- Task requirements -
Set down word for word each line from the start of the listing through the line that contains "bowl', 'ash', kind='stuff')", both included.

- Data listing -
********
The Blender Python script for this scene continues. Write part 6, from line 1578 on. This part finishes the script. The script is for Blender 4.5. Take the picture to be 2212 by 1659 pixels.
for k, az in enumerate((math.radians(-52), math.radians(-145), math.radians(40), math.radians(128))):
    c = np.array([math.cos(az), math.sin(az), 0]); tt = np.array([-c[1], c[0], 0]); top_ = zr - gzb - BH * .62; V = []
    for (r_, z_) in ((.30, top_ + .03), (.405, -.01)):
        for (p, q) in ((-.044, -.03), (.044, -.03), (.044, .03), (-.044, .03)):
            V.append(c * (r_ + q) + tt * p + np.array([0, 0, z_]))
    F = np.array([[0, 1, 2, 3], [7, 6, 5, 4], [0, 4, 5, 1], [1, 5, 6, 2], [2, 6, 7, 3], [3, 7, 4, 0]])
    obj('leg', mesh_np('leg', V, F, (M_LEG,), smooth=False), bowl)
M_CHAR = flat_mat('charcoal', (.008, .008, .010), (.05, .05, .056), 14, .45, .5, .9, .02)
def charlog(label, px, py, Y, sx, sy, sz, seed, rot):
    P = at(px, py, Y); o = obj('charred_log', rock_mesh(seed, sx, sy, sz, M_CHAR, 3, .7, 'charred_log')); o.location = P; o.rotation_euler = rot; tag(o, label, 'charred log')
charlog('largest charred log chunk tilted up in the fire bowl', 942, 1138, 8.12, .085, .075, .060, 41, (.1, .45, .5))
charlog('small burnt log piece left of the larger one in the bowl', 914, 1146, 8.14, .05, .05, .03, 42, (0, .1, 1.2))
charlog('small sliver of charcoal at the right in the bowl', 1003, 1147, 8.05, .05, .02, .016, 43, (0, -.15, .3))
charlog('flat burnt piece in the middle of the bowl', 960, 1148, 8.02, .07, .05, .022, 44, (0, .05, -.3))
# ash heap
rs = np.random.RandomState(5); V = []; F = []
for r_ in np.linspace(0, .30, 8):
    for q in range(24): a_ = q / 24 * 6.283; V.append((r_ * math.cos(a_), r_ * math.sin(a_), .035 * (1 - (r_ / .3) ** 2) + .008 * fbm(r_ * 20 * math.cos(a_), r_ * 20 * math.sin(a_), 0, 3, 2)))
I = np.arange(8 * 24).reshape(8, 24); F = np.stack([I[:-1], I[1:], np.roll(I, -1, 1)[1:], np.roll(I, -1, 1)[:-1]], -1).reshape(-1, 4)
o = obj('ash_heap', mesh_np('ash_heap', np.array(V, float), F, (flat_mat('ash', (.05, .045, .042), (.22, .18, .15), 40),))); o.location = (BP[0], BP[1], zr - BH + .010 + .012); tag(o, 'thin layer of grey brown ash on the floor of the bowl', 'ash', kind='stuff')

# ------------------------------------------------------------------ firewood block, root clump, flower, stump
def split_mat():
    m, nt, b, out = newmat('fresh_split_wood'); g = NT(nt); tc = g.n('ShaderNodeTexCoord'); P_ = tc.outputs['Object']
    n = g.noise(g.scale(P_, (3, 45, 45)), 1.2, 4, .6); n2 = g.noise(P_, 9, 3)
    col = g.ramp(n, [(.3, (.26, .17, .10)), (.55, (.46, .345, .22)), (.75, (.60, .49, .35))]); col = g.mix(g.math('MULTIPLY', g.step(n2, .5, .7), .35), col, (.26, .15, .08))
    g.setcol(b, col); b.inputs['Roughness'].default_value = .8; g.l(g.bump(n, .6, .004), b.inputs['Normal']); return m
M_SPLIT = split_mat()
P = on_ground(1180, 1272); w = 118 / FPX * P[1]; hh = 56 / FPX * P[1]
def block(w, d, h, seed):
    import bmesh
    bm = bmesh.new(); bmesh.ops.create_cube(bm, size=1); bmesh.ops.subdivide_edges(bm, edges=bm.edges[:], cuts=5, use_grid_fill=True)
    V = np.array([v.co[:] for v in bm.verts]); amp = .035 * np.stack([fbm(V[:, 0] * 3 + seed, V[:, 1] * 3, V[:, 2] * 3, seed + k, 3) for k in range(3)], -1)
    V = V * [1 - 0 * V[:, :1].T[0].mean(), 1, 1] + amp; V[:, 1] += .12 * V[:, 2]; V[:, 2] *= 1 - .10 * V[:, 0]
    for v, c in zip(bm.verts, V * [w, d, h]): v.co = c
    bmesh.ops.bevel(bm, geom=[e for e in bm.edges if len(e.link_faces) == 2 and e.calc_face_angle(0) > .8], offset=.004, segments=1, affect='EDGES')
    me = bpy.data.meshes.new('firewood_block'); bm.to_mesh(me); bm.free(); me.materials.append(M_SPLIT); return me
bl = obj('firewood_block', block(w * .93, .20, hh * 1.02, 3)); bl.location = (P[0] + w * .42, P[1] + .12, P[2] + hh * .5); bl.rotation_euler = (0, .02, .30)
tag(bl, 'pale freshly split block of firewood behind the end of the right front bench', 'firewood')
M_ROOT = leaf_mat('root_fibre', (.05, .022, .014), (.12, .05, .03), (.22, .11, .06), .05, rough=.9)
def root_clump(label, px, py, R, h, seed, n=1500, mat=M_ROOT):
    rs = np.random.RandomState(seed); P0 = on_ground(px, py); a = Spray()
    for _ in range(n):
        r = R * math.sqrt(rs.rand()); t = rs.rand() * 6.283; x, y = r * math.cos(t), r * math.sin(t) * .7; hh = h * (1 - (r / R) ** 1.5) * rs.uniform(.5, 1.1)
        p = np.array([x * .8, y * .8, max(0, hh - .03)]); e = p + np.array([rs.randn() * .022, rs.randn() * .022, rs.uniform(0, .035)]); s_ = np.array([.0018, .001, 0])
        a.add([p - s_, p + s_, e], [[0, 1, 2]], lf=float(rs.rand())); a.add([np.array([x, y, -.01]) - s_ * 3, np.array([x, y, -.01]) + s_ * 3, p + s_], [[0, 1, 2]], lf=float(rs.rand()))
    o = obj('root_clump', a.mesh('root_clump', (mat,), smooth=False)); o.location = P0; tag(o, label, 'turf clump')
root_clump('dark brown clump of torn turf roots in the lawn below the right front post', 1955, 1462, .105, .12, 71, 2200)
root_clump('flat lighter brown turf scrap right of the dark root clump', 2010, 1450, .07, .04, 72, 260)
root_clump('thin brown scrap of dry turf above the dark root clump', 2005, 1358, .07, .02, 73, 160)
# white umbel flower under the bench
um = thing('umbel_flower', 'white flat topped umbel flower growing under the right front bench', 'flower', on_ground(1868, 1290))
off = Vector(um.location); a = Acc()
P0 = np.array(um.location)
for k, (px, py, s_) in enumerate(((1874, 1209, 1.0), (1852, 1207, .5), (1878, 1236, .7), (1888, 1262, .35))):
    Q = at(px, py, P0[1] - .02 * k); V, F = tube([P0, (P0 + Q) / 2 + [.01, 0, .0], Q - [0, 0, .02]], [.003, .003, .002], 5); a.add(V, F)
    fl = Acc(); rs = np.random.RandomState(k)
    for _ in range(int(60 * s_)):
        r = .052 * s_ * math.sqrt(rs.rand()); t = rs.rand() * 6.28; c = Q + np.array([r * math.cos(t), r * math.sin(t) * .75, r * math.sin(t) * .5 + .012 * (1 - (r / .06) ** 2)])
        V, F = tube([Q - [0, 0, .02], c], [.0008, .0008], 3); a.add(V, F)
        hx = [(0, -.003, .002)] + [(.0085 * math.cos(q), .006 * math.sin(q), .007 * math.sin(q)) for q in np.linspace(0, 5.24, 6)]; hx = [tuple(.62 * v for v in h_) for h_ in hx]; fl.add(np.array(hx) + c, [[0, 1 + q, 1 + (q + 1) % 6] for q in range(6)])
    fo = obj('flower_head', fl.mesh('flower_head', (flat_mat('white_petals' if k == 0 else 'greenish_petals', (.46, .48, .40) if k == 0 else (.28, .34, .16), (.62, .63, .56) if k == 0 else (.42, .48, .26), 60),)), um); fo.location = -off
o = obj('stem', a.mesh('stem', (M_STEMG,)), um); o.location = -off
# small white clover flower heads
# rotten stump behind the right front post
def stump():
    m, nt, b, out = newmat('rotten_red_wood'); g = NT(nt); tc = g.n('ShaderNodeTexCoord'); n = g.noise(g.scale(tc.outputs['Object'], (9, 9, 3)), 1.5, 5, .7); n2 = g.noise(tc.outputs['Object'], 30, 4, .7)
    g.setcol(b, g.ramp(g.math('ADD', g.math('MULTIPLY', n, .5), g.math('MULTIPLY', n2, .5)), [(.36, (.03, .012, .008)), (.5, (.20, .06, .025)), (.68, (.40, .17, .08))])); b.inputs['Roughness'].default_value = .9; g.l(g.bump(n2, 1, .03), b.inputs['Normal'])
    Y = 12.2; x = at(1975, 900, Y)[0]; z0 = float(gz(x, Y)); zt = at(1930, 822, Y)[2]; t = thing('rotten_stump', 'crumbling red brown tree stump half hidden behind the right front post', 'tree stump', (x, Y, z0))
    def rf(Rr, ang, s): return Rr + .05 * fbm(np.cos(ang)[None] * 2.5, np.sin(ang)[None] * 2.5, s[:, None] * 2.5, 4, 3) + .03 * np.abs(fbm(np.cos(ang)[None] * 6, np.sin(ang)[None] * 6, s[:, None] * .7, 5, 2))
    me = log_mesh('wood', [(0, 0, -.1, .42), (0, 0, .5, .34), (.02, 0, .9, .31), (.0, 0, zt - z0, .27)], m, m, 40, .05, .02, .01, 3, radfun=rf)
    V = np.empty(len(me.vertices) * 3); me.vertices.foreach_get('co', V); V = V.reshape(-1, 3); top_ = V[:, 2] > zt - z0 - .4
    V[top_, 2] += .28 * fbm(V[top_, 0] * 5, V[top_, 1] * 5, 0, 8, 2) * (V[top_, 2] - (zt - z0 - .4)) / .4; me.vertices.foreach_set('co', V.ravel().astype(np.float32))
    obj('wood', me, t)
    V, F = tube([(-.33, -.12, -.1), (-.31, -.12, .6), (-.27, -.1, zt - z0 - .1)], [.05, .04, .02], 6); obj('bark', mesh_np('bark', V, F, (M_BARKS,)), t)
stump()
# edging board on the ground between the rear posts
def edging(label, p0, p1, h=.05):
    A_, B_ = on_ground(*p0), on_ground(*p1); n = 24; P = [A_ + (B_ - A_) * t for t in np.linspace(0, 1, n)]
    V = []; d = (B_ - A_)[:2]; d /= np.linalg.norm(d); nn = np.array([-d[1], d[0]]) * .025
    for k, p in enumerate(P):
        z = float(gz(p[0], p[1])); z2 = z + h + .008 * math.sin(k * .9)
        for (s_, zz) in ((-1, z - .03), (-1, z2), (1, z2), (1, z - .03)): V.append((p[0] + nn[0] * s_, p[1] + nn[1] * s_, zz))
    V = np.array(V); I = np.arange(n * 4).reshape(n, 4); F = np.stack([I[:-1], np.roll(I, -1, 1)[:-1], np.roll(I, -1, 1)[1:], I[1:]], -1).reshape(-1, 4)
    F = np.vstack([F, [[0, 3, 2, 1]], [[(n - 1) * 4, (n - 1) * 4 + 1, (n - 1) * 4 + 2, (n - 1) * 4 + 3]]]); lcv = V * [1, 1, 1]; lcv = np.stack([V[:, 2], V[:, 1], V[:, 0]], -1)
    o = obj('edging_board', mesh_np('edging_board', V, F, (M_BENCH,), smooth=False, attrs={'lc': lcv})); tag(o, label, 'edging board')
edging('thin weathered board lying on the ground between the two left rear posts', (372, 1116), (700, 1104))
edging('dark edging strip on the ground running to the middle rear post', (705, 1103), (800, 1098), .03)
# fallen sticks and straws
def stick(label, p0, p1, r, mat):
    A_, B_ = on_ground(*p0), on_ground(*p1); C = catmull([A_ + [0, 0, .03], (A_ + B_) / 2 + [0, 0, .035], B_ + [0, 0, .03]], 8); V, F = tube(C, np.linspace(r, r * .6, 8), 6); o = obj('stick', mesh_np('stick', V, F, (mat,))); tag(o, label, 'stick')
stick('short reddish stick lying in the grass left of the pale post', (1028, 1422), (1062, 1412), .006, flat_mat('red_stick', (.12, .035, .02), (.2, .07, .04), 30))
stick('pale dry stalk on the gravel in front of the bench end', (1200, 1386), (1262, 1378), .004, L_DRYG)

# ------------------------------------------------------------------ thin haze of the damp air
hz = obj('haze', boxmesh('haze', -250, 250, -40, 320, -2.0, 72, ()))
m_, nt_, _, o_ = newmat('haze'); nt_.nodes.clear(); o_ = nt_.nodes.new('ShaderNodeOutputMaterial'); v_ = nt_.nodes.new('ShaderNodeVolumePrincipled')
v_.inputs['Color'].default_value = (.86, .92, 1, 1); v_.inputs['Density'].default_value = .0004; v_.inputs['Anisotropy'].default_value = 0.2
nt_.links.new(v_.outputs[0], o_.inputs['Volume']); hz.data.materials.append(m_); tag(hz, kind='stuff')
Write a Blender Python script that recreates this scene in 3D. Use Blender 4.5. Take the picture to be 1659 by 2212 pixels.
********
- Exercise solution -
The Blender Python script for this scene continues. Write part 6, from line 1578 on. This part finishes the script. The script is for Blender 4.5. Take the picture to be 2212 by 1659 pixels.
for k, az in enumerate((math.radians(-52), math.radians(-145), math.radians(40), math.radians(128))):
    c = np.array([math.cos(az), math.sin(az), 0]); tt = np.array([-c[1], c[0], 0]); top_ = zr - gzb - BH * .62; V = []
    for (r_, z_) in ((.30, top_ + .03), (.405, -.01)):
        for (p, q) in ((-.044, -.03), (.044, -.03), (.044, .03), (-.044, .03)):
            V.append(c * (r_ + q) + tt * p + np.array([0, 0, z_]))
    F = np.array([[0, 1, 2, 3], [7, 6, 5, 4], [0, 4, 5, 1], [1, 5, 6, 2], [2, 6, 7, 3], [3, 7, 4, 0]])
    obj('leg', mesh_np('leg', V, F, (M_LEG,), smooth=False), bowl)
M_CHAR = flat_mat('charcoal', (.008, .008, .010), (.05, .05, .056), 14, .45, .5, .9, .02)
def charlog(label, px, py, Y, sx, sy, sz, seed, rot):
    P = at(px, py, Y); o = obj('charred_log', rock_mesh(seed, sx, sy, sz, M_CHAR, 3, .7, 'charred_log')); o.location = P; o.rotation_euler = rot; tag(o, label, 'charred log')
charlog('largest charred log chunk tilted up in the fire bowl', 942, 1138, 8.12, .085, .075, .060, 41, (.1, .45, .5))
charlog('small burnt log piece left of the larger one in the bowl', 914, 1146, 8.14, .05, .05, .03, 42, (0, .1, 1.2))
charlog('small sliver of charcoal at the right in the bowl', 1003, 1147, 8.05, .05, .02, .016, 43, (0, -.15, .3))
charlog('flat burnt piece in the middle of the bowl', 960, 1148, 8.02, .07, .05, .022, 44, (0, .05, -.3))
# ash heap
rs = np.random.RandomState(5); V = []; F = []
for r_ in np.linspace(0, .30, 8):
    for q in range(24): a_ = q / 24 * 6.283; V.append((r_ * math.cos(a_), r_ * math.sin(a_), .035 * (1 - (r_ / .3) ** 2) + .008 * fbm(r_ * 20 * math.cos(a_), r_ * 20 * math.sin(a_), 0, 3, 2)))
I = np.arange(8 * 24).reshape(8, 24); F = np.stack([I[:-1], I[1:], np.roll(I, -1, 1)[1:], np.roll(I, -1, 1)[:-1]], -1).reshape(-1, 4)
o = obj('ash_heap', mesh_np('ash_heap', np.array(V, float), F, (flat_mat('ash', (.05, .045, .042), (.22, .18, .15), 40),))); o.location = (BP[0], BP[1], zr - BH + .010 + .012); tag(o, 'thin layer of grey brown ash on the floor of the bowl', 'ash', kind='stuff')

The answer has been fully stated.